Mi trabajo en general y, por supuesto, también mis columnas semanales en El Comercio me exigen estar atento a la evolución de la cosa pública en sus diversos ámbitos.
Aun así, en ocasiones, necesito alejarme lo más posible, emocionalmente hablando, de lo que pasa en el Congreso y en el Ejecutivo. Me refugio en la idea de que el Perú, pese a ellos, puede ser fuente de buenas noticias. Hace unos días, por ejemplo, leía que entre los diez países del mundo que toda persona debe conocer antes de morir está el nuestro, y que Lima es la quinta ciudad del planeta en la que mejor se come y se bebe, según “Food & Wine”. También nos podemos aferrar a que a finales de año se va a inaugurar un aeropuerto que promete ser espectacular y que, por las mismas semanas, lo será el puerto de Chancay, el más importante del Pacífico Sur.
Pero esta semana la indolencia del Estado una vez más nos dificulta la ilusión.
El apagón del domingo paralizó por casi 12 horas las operaciones en el aeropuerto y significó que más de 15.000 pasajeros no partieran o llegaran a su destino. La cifra de vuelos cancelados y redirigidos a otros aeropuertos asciende a 245. La explicación: las instalaciones eléctricas que alimentan las luces para el despegue y el aterrizaje de los aviones no habían recibido mantenimiento en 14 años.
Incluso más importante que el caos que se generó es el desprestigio para la ya muy mellada imagen del país.
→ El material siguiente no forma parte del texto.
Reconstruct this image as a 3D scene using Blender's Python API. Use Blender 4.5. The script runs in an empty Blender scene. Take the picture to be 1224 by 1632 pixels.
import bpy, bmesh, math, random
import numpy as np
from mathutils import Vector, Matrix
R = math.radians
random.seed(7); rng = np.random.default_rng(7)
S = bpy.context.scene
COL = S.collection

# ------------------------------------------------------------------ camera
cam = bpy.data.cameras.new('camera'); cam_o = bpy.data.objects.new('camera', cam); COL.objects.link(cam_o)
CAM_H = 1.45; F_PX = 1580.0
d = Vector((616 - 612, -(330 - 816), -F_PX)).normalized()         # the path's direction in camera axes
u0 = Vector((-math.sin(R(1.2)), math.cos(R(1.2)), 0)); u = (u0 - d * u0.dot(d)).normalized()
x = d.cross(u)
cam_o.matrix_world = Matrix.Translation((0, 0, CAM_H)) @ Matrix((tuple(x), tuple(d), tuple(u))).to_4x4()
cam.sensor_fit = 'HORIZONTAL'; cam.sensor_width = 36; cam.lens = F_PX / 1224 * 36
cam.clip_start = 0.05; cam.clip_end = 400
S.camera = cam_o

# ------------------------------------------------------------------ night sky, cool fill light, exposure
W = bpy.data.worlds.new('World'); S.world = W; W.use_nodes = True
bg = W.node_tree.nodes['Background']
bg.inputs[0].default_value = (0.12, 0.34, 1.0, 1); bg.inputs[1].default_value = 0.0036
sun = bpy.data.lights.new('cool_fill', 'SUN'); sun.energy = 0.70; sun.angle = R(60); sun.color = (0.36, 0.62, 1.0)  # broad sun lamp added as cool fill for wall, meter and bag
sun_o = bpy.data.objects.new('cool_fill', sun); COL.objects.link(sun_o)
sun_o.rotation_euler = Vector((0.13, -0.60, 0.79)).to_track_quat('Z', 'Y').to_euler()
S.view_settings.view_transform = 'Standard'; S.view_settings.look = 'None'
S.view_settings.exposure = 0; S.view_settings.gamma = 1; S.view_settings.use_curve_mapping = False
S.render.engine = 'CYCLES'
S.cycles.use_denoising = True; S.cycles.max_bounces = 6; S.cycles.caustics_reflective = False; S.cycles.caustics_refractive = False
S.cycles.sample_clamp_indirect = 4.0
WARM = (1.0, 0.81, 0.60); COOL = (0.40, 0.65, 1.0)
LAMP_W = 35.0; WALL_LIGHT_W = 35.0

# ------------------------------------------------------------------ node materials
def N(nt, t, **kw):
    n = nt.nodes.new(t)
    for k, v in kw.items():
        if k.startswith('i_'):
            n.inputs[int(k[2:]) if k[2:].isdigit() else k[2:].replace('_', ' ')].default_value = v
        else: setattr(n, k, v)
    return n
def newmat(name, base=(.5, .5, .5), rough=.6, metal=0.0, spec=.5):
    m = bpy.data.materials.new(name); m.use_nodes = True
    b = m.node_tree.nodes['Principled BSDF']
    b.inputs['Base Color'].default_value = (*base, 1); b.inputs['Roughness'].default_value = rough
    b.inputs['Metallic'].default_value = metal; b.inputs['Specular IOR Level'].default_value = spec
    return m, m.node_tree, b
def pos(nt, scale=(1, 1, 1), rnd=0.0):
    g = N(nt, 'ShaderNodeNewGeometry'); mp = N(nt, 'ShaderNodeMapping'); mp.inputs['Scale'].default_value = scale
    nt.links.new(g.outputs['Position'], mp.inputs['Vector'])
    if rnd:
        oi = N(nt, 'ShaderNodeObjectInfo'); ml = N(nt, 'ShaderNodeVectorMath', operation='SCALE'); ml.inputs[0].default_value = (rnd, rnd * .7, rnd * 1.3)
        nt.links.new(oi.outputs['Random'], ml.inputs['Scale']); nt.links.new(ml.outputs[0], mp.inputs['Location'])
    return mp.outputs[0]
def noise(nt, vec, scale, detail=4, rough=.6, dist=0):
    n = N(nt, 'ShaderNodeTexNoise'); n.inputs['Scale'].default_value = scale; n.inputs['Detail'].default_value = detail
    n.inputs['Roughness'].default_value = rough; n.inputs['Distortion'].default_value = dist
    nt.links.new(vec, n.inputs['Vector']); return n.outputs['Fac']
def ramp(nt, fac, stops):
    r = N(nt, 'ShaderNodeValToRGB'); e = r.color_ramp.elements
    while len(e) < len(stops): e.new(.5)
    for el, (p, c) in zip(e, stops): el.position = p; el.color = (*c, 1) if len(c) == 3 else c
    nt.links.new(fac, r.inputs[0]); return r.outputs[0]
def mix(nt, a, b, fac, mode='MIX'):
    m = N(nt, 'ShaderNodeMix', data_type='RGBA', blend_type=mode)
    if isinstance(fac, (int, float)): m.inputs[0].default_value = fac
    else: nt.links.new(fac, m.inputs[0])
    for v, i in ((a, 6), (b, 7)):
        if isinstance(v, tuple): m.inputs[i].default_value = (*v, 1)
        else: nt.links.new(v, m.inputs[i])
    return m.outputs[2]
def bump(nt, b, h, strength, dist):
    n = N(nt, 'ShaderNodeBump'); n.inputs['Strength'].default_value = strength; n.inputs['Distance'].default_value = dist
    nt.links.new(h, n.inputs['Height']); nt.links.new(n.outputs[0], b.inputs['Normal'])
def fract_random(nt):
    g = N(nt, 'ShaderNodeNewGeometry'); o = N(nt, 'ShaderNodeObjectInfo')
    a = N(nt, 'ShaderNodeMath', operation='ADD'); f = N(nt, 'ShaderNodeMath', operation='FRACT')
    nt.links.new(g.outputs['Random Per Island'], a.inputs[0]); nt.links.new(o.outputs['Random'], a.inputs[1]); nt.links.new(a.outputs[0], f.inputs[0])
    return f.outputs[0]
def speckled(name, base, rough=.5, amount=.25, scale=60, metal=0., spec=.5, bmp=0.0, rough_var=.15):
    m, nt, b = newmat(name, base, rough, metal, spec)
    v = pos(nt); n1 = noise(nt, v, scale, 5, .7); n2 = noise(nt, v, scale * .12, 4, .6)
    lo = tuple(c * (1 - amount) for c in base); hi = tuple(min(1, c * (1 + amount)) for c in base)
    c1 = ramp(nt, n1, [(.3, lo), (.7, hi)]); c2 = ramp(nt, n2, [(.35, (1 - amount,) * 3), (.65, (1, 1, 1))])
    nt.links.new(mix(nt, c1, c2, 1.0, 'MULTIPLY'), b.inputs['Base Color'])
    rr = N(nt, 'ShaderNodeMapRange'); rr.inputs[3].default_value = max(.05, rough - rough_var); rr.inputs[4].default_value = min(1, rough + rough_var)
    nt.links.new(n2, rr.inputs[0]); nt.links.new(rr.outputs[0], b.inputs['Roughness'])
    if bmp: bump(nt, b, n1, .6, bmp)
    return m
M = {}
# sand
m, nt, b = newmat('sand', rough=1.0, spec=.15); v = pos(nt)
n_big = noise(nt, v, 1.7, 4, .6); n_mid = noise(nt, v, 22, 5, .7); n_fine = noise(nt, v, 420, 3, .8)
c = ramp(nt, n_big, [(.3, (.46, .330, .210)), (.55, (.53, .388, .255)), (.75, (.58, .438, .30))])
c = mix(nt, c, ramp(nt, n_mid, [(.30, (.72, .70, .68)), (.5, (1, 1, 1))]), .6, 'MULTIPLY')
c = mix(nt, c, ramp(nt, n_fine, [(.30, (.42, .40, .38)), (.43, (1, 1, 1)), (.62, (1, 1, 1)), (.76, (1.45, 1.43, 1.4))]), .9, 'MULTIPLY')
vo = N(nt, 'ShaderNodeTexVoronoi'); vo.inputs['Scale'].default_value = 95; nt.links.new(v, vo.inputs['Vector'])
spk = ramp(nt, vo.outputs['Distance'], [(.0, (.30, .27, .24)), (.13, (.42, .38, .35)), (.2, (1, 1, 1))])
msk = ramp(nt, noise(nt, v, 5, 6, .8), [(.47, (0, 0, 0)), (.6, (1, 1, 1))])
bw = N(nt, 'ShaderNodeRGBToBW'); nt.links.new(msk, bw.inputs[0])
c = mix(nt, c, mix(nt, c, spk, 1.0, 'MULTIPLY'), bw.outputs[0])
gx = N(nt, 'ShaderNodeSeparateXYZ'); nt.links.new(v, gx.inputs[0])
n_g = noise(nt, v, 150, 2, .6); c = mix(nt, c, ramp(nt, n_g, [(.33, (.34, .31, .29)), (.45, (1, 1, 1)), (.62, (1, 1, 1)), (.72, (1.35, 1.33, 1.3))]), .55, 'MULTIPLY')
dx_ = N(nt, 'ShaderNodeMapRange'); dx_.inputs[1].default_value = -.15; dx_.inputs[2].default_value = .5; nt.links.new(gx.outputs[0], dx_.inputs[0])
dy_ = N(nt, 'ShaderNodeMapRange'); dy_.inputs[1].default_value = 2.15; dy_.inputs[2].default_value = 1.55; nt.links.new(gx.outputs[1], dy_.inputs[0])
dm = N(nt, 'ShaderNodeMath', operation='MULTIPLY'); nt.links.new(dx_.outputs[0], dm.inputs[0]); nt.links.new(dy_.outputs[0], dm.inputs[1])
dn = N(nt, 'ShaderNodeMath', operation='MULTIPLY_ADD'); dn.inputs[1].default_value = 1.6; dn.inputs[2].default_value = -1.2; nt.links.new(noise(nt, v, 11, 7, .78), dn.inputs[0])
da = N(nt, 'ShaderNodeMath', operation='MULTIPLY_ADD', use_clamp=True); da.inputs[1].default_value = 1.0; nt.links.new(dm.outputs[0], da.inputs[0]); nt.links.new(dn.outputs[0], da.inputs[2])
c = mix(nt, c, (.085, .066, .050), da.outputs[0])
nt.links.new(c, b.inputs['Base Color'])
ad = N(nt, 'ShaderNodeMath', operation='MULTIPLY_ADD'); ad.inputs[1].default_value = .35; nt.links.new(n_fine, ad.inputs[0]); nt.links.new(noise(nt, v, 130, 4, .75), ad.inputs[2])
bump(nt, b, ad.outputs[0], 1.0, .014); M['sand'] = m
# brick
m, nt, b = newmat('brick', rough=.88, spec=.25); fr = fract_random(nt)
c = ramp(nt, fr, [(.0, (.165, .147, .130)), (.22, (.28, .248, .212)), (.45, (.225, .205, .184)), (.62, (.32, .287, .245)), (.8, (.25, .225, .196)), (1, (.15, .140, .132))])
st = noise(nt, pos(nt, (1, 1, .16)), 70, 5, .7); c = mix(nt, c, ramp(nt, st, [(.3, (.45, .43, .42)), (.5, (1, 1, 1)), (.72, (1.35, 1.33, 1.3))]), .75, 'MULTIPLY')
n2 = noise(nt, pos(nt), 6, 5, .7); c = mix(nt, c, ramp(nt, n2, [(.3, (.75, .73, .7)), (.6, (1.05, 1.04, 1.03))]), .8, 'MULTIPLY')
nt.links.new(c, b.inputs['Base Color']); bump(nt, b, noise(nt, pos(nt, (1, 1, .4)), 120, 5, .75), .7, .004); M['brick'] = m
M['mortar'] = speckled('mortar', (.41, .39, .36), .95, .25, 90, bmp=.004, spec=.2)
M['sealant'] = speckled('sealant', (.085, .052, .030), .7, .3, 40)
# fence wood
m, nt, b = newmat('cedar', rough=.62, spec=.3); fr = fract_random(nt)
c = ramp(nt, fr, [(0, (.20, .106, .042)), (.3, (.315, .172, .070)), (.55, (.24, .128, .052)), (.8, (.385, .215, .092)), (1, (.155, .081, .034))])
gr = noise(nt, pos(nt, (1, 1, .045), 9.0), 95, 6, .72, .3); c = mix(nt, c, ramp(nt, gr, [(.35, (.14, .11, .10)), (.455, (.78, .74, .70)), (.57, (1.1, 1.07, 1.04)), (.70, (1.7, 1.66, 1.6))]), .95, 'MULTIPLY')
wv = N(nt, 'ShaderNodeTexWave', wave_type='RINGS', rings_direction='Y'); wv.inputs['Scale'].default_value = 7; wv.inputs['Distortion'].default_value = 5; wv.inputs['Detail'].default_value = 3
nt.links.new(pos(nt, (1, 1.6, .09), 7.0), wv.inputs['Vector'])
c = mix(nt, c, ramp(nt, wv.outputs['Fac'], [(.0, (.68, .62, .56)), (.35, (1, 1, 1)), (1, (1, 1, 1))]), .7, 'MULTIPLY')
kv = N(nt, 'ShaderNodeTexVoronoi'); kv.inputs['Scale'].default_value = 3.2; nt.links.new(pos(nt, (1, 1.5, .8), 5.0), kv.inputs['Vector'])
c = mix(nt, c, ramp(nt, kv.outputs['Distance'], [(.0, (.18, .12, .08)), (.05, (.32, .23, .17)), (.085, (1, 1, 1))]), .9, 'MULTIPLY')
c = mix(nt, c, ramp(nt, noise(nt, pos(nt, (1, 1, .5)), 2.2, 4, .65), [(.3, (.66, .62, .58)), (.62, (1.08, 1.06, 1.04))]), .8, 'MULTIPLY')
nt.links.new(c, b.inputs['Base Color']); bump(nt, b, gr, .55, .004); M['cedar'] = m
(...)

Recojo lo declarado por Juan Stoessel, destacado promotor del turismo: las luces de balizaje no pueden fallar en el principal aeropuerto y con un tráfico aéreo gigantesco. No solo no se les ha hecho mantenimiento, sino que ya son una instalación obsoleta. Ahora la tecnología permite que, si hay un cortocircuito, este solo afecte a un número muy reducido de lámparas, pero el resto funcionaría. “Córpac es una bomba de tiempo y lo sucedido es una vergüenza nacional”, concluye.
Y no fue lo único que ocurrió por estos días.
Me pongo en el pellejo de un grupo de turistas que, habiendo perdido sus reservas para Machu Picchu, decidieron quedarse unos días en Lima.
En el camino a su hotel se impresionaron con microbuses completamente destartalados, mal llevando a pasajeros que arriesgaban su integridad. El guía, buscando mejorar la imagen del país, les dice que “pronto” una línea de metro pasará por esa zona. Omitió, por patriotismo, que ello debió suceder en el 2016 y que quizá se logre terminar en el 2026. De lo que estoy seguro es de que le dio vergüenza contarles que el Gobierno acaba de autorizar que esas chatarras con ruedas precarias puedan circular hasta tener 35 años de antigüedad.
Llegados a su hotel, pidieron: “Ya que estamos acá, queremos conocer el Centro Histórico”. Pero el atribulado guía sabía que por esos días el centro era un basural. ¿Qué había pasado? Pues que el alcalde que unos días antes había anunciado carruajes con caballos para que –según sus palabras– Lima se parezca a Sevilla decidió no renovar el contrato con la empresa que proveía la limpieza, lo que significó el despido de 800 mujeres dedicadas a esa labor. Puede haber sido una decisión necesaria, no me meto en lo que no sé, pero me parece inaudito que no se haya planificado un proceso de transición eficiente para no dejar al Cercado en ese estado.
“Vamos más bien a La Punta”, se le ocurrió al guía; después de todo, es uno de los lugares más encantadores que tiene la metrópoli. Los turistas estaban fascinados, hasta percatarse de que el mar era víctima de un derrame de petróleo. Según una de las vecinas ilustres del pequeño distrito, Carmen McEvoy, ninguna autoridad había asumido responsabilidad y, menos, pronta acción.
¡Que el feriado largo ayude a recuperar la ilusión!